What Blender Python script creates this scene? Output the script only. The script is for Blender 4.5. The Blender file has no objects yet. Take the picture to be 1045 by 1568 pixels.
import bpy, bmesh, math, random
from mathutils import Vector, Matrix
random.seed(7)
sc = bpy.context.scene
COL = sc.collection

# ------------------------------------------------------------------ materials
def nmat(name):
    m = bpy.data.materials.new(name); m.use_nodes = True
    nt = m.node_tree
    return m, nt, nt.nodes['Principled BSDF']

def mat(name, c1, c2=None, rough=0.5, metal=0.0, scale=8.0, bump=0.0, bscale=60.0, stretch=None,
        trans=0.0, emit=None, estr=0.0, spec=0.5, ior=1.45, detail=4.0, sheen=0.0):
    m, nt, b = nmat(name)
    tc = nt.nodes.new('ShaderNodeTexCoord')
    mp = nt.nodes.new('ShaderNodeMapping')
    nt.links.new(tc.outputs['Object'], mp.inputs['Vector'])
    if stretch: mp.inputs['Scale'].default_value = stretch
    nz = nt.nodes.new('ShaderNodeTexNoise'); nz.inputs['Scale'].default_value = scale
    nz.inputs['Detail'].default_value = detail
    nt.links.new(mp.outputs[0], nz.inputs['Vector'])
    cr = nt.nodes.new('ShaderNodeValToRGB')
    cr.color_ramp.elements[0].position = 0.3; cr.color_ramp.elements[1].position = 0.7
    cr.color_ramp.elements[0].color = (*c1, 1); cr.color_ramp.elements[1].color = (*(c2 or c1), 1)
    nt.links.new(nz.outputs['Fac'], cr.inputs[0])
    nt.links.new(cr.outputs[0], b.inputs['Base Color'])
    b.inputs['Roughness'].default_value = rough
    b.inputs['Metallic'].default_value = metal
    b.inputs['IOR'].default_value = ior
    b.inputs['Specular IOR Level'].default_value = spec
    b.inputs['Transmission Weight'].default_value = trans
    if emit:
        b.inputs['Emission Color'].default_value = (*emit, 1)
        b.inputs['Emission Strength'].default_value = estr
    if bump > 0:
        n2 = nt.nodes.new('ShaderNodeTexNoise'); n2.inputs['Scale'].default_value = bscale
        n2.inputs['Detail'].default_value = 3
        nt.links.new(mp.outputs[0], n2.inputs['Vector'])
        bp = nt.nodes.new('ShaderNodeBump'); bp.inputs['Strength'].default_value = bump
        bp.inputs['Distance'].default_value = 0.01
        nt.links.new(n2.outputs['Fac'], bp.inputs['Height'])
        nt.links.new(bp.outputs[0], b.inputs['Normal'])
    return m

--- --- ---

▶ [EXERCISE TASK]
Return, please, the lines of the data from the first through the line containing "return m, nt, nt.nodes['Principled BSDF']", both kept, exactly as they stand and nothing more.

▶ [RESPONSE]
What Blender Python script creates this scene? Output the script only. The script is for Blender 4.5. The Blender file has no objects yet. Take the picture to be 1045 by 1568 pixels.
import bpy, bmesh, math, random
from mathutils import Vector, Matrix
random.seed(7)
sc = bpy.context.scene
COL = sc.collection

# ------------------------------------------------------------------ materials
def nmat(name):
    m = bpy.data.materials.new(name); m.use_nodes = True
    nt = m.node_tree
    return m, nt, nt.nodes['Principled BSDF']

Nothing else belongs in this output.